- **ROWS**
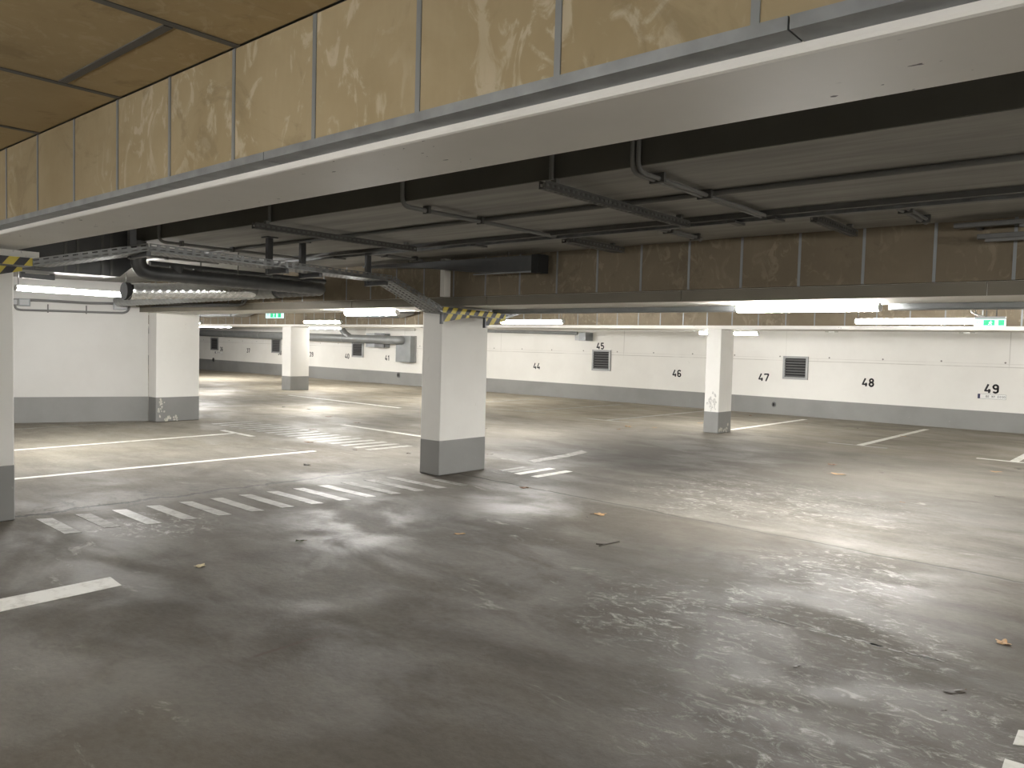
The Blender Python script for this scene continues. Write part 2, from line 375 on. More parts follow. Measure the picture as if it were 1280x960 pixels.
wall_r = tag(MB().box(X0-.2, X1+.2, YW, YW+.2, 0, 2.86).build('wall_right', M['wall']), 'long white garage wall with stencilled bay numbers 36 to 49', 'wall', kind='structure')
tag(MB().box(X0-.2, X0, YB, YW, 0, 2.86).build('wall_far', M['wallp']), 'white end wall far down the garage', 'wall', kind='structure')
tag(MB().box(X1, X1+.2, YB, YW, 0, 2.86).build('wall_near', M['wallp']), 'white side wall to the right of the camera', 'wall', kind='structure')
tag(MB().box(X0-.2, X1+.2, YB-.2, YB, 0, 2.86).build('wall_back', M['wallp']), 'white wall behind the camera', 'wall', kind='structure')
# grey painted dado, rising a little towards the far end
dd = MB().prism([(X0, YW-.004, 0), (X1, YW-.004, 0), (X1, YW-.004, .415), (-19, YW-.004, .475), (-40, YW-.004, .55), (X0, YW-.004, .57)], (0, .004, 0))
tag(dd.build('baseboard_right', M['dado']), 'grey painted dado band along the numbered wall', 'dado', kind='structure')
# slanting wall on the left, ending at the pillar
wa, wb = Vector((-15.06, 6.75, 0)), Vector((-19.0, -3.2, 0))
wd = (wb-wa).normalized(); wn = Vector((wd.y, -wd.x, 0)); wn = wn if wn.x < 0 else -wn
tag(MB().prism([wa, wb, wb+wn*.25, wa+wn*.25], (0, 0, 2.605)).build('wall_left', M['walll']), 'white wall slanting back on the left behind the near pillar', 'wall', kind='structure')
tag(MB().prism([wa-wn*.004, wb-wn*.004, wb, wa], (0, 0, .465)).build('baseboard_left', M['dado']), 'grey painted dado band on the slanting left wall', 'dado', kind='structure')
# grey boards along the top of the far stretch of the numbered wall
for k in range(16):
    a = -46 + k*1.47
    MB().box(a+.01, a+1.46, YW-.045, YW-.001, 2.10, 2.60).build('wall_board', M['gpanel'], wall_r)

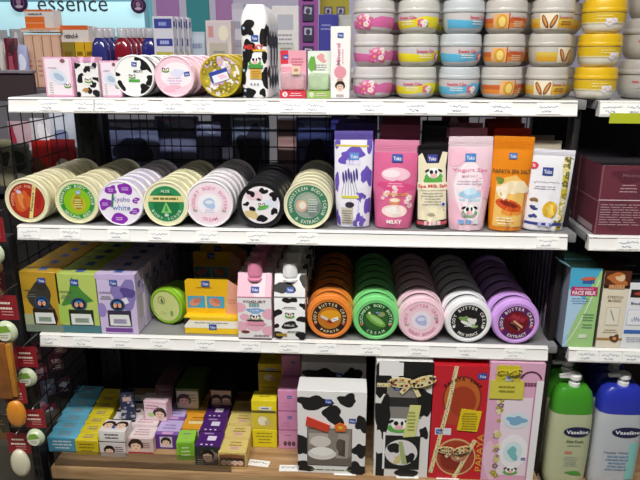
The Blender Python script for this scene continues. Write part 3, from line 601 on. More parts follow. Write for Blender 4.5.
def f_cowp(a, w, h):
    a.poly([(-.46*w, .12*h), (.46*w, .12*h), (.4*w, .8*h), (.46*w, .97*h), (.3*w, .98*h), (.18*w, .84*h), (-.2*w, .84*h), (-.34*w, .97*h), (-.46*w, .93*h)], '#ece3c4', 1, (0, .5*h)); a.ell(0, .62*h, .3*w, .07*h, '#62b04c', 2)
    a.cowface(.02*w, .72*h, .46*w, 3); a.rect(-.48*w, .5*w, .5*h, .6*h, '#f3ead0', 5); a.text('Spa Milk Salt', 0, .55*h, .055*h, '#d04a3c', 6, .92*w, .03); a.lines(0, .46*h, .7*w, 5, .035*h, '#a8a296', 5, L=3)
    a.ell(0, .19*h, .42*w, .085*h, '#f1e8c6', 3); a.blob(-.05*w, .19*h, .1*w, .03*h, 3, '#b0a890', 4); a.rect(-.48*w, .48*w, .055*h, .1*h, '#d85a66', 3); a.lines(0, .08*h, .7*w, 1, .02, '#f6dada', 3, L=4); a.logo(-.02*w, .9*h, .32*w, col='#3a3f8f'); a.rect(.26*w, .42*w, .29*h, .35*h, '#dfe3ee', 4); a.ell(.34*w, .32*h, .05*w, .02*h, '#3a4a8a', 5, 10)
def f_yogp(a, w, h):
    a.blob(-.3*w, .9*h, .3*w, .12*h, 4, '#f3bfd0', 1); a.blob(.38*w, .55*h, .2*w, .2*h, 7, '#f3bccf', 1); a.blob(-.36*w, .2*h, .2*w, .2*h, 8, '#f4c2d3', 1); a.blob(0, .48*h, .36*w, .34*h, 5, '#f9e9ef', 1, wob=.1)
    a.logo(0, .88*h, .24*w, 4, col='#4a86c8'); a.text('Yogurt Spa', 0, .73*h, .055*h, '#e88aa6', 4, .8*w); a.text('MILK SALT', 0, .665*h, .026*h, '#d8a0b4', 4, .36*w); a.lines(0, .6*h, .6*w, 2, .03*h, '#c8b6cc', 5, L=3)
    a.blob(.02*w, .45*h, .24*w, .06*h, 3, '#a9d3ee', 2, wob=.14); a.ell(.02*w, .48*h, .16*w, .045*h, '#cfe8f6', 3); a.ell(.02*w, .38*h, .28*w, .022*h, '#c6dcec', 2); a.cowface(.02*w, .26*h, .34*w, 3); a.lines(0, .2*h, .5*w, 1, .02, '#b9a9b9', 3)
    for k in (-1, 0, 1): a.rect((k*.2-.07)*w, (k*.2+.07)*w, .09*h, .14*h, '#7aa6d6' if k < 1 else '#e0e6f0', 3)
def f_papp(a, w, h):
    a.poly([(-.42*w, .06*h), (.38*w, .06*h), (.36*w, .6*h), (.1*w, .7*h), (-.36*w, .64*h)], '#f0c268', 1, (0, .35*h)); a.blob(.1*w, .55*h, .3*w, .1*h, 3, '#f6e3bd', 2); a.blob(-.2*w, .5*h, .16*w, .09*h, 6, '#f4e9d2', 2); a.text('PAPAYA SPA SALT', 0, .745*h, .05*h, '#7c5a2c', 5, .95*w, .02)
    a.ell(-.02*w, .33*h, .36*w, .07*h, '#d8541f', 3, 22, -.25); a.ell(-.02*w, .345*h, .26*w, .03*h, '#8d2d16', 4, 18, -.25); a.ell(.08*w, .25*h, .3*w, .05*h, '#ec9236', 2); a.blob(-.28*w, .63*h, .08*w, .05*h, 7, '#7a8a3a', 3); a.lines(-.1*w, .17*h, .5*w, 3, .035*h, '#fbf0d0', 5, L=4); a.logo(0, .93*h, .2*w, col='#4a74b0')
def f_whitep(a, w, h):
    a.rect(-w/2, w/2, .0, h, '#f0eef2', .5); a.rect(.27*w, w/2, .0, h, '#c9b93a', 1); a.flowers(.28*w, .5*w, 0, h, 34, 6, ['#e9dfa0', '#8f8a3a', '#f0e9d0', '#6a6a44'], 2, .06*w); a.rect(.42*w, w/2, 0, h, '#eceaf0', 3)
    a.rect(-w/2, w/2, .085*h, .12*h, '#3a3f8c', 4); a.lines(0, .1*h, .5*w, 1, .02, '#c6c9e6', 3, L=5); a.logo(-.08*w, .8*h, .24*w, 4, col='#35458f'); a.ell(-.4*w, .87*h, .1*w, .045*h, '#d8405a', 4); a.text('%', -.4*w, .87*h, .04*h, '#fff4f4', 5)
    a.scrawl(-.1*w, .66*h, .55*w, .03*h, '#8c8c9c', 4, L=3); a.lines(-.1*w, .6*h, .5*w, 2, .03*h, '#b0b0ba', 5)
    for k, c in enumerate(('#8a6a3a', '#3a3f7a', '#3f4a8c')): a.blob(-.32*w, (.42-.11*k)*h, .08*w, .03*h, 80+k, c, 3)
    a.ell(.06*w, .3*h, .18*w, .11*h, '#e3b52f', 4); a.blob(.06*w, .3*h, .11*w, .06*h, 5, '#f0cf62', 5)
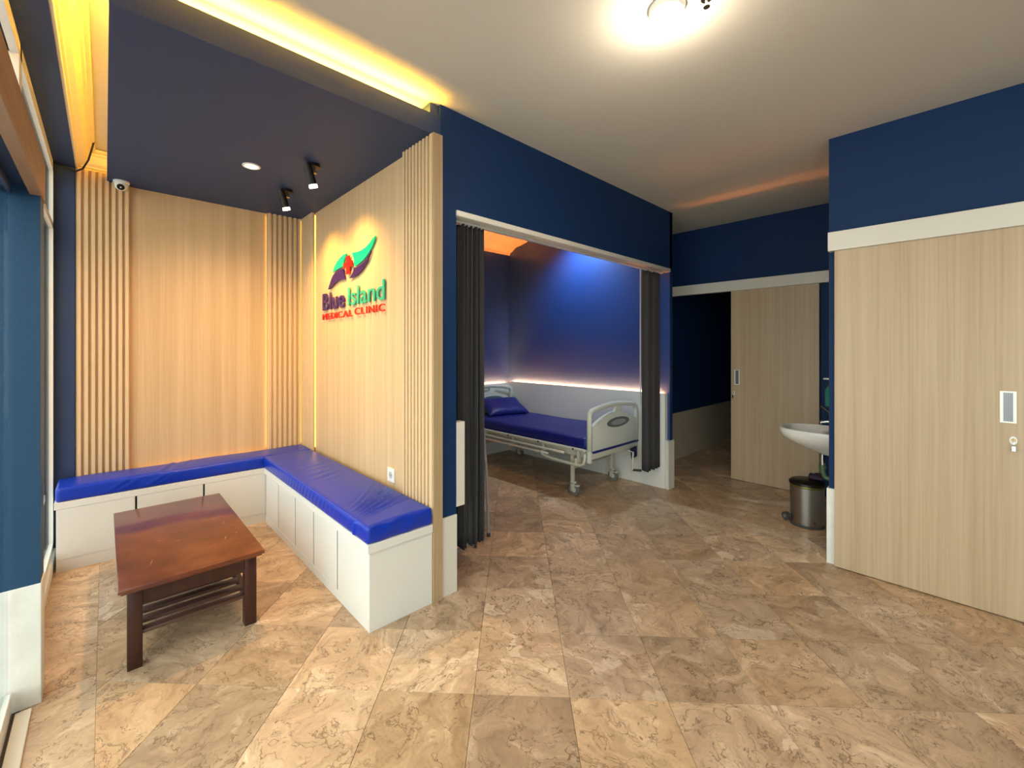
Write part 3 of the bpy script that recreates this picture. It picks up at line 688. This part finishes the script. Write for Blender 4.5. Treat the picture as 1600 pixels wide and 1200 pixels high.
# ------------------------------------------------------------------ lamps on the lowered ceiling
def spotlight(x, y, label):
    t = thing('spotlight', (x, y, 2.68), label, 'spotlight', 'black spotlights on the lowered ceiling')
    B().cyl((x, y, 2.66), (x, y, 2.6795), 0.042, n=28).build('mounting_plate', 'black', t, smooth=True)
    B().cyl((x, y, 2.625), (x, y, 2.66), 0.010, n=12).cyl((x - 0.018, y, 2.628), (x + 0.018, y, 2.628), 0.010, n=12).build('swivel_arm', 'brass', t, smooth=True)
    top = Vector((x - 0.052, y - 0.03, 2.655)); d = Vector((0.33, 0.08, -1)).normalized()
    q = top + d * 0.125
    B().cyl(top, q, 0.0265, n=28).build('lamp_body', 'black', t, smooth=True)
    B().cyl(q, q + d * 0.020, 0.026, 0.0275, n=28).build('lamp_glass', 'lamp_warm', t, smooth=True)
    return t
spotlight(1.030, 2.930, 'black ceiling spotlight nearer the room, larger of the pair')
spotlight(1.042, 3.540, 'black ceiling spotlight nearer the inner corner, smaller of the pair')
t = thing('downlight', (0.727, 3.23, 2.68), 'round recessed downlight glowing in the slate blue lowered ceiling', 'ceiling light')
B().lathe((0.727, 3.23, 2.672), [(0.055, 0.0075), (0.055, 0.002), (0.050, 0), (0.042, 0.001), (0.040, 0.005)], 36).build('trim_ring', 'plastic_w', t, smooth=True)
B().lathe((0.727, 3.23, 2.671), [(0.0395, 0.005), (0.03, 0.001), (0.012, 0.0)], 36).build('lamp_glass', 'lamp_down', t, smooth=True)
t = thing('ceiling_light', (1.729, 0.832, CEIL), 'round flush ceiling light glowing on the white ceiling', 'ceiling light')
B().lathe((1.729, 0.832, CEIL - 0.028), [(0.072, 0.0275), (0.072, 0.010), (0.066, 0.0), (0.058, 0.0), (0.056, 0.012)], 44).build('trim_ring', 'plastic_w', t, smooth=True)
B().lathe((1.729, 0.832, CEIL - 0.030), [(0.057, 0.012), (0.050, 0.004), (0.03, 0.001), (0.008, 0.0)], 44).build('diffuser', 'lamp_white', t, smooth=True)
t = thing('sprinkler', (1.80, 0.70, CEIL), 'tiny chrome fitting on the white ceiling beside the ceiling light', 'fitting')
B().cyl((1.80, 0.70, CEIL - 0.006), (1.80, 0.70, CEIL - 0.0003), 0.022, n=20).build('rosette', 'chrome', t, smooth=True)
B().cyl((1.80, 0.70, CEIL - 0.035), (1.80, 0.70, CEIL - 0.006), 0.006, n=10).cyl((1.80, 0.70, CEIL - 0.038), (1.80, 0.70, CEIL - 0.035), 0.013, n=14).build('nozzle', 'chrome', t, smooth=True)
# security camera
t = thing('security_camera', (0.088, 4.18, 2.68), 'white dome security camera under the lowered ceiling at the slats', 'camera')
B().lathe((0.088, 4.18, 2.662), [(0.047, 0.0175), (0.047, 0.004), (0.043, 0.0)], 32).build('camera_base', 'plastic_w', t, smooth=True)
cc = Vector((0.088, 4.178, 2.652)); dv = Vector((-0.10, -0.75, -0.62)).normalized()
b = B(); bmesh.ops.create_uvsphere(b.m, u_segments=28, v_segments=16, radius=0.040, matrix=Matrix.Translation(cc)); b.build('camera_ball', 'plastic_w', t, smooth='all')
B().cyl(cc + dv * 0.030, cc + dv * 0.0395, 0.024, 0.021, n=24).build('lens', 'black', t, smooth=True)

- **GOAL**
Start at the first line of the records and write out everything up to and including the line containing "wd = (wb-wa).normalized();". No pictures.

- **ANSWER FOR THE TASK**
The Blender Python script for this scene continues. Write part 2, from line 375 on. More parts follow. Measure the picture as if it were 1280x960 pixels.
wall_r = tag(MB().box(X0-.2, X1+.2, YW, YW+.2, 0, 2.86).build('wall_right', M['wall']), 'long white garage wall with stencilled bay numbers 36 to 49', 'wall', kind='structure')
tag(MB().box(X0-.2, X0, YB, YW, 0, 2.86).build('wall_far', M['wallp']), 'white end wall far down the garage', 'wall', kind='structure')
tag(MB().box(X1, X1+.2, YB, YW, 0, 2.86).build('wall_near', M['wallp']), 'white side wall to the right of the camera', 'wall', kind='structure')
tag(MB().box(X0-.2, X1+.2, YB-.2, YB, 0, 2.86).build('wall_back', M['wallp']), 'white wall behind the camera', 'wall', kind='structure')
# grey painted dado, rising a little towards the far end
dd = MB().prism([(X0, YW-.004, 0), (X1, YW-.004, 0), (X1, YW-.004, .415), (-19, YW-.004, .475), (-40, YW-.004, .55), (X0, YW-.004, .57)], (0, .004, 0))
tag(dd.build('baseboard_right', M['dado']), 'grey painted dado band along the numbered wall', 'dado', kind='structure')
# slanting wall on the left, ending at the pillar
wa, wb = Vector((-15.06, 6.75, 0)), Vector((-19.0, -3.2, 0))
wd = (wb-wa).normalized(); wn = Vector((wd.y, -wd.x, 0)); wn = wn if wn.x < 0 else -wn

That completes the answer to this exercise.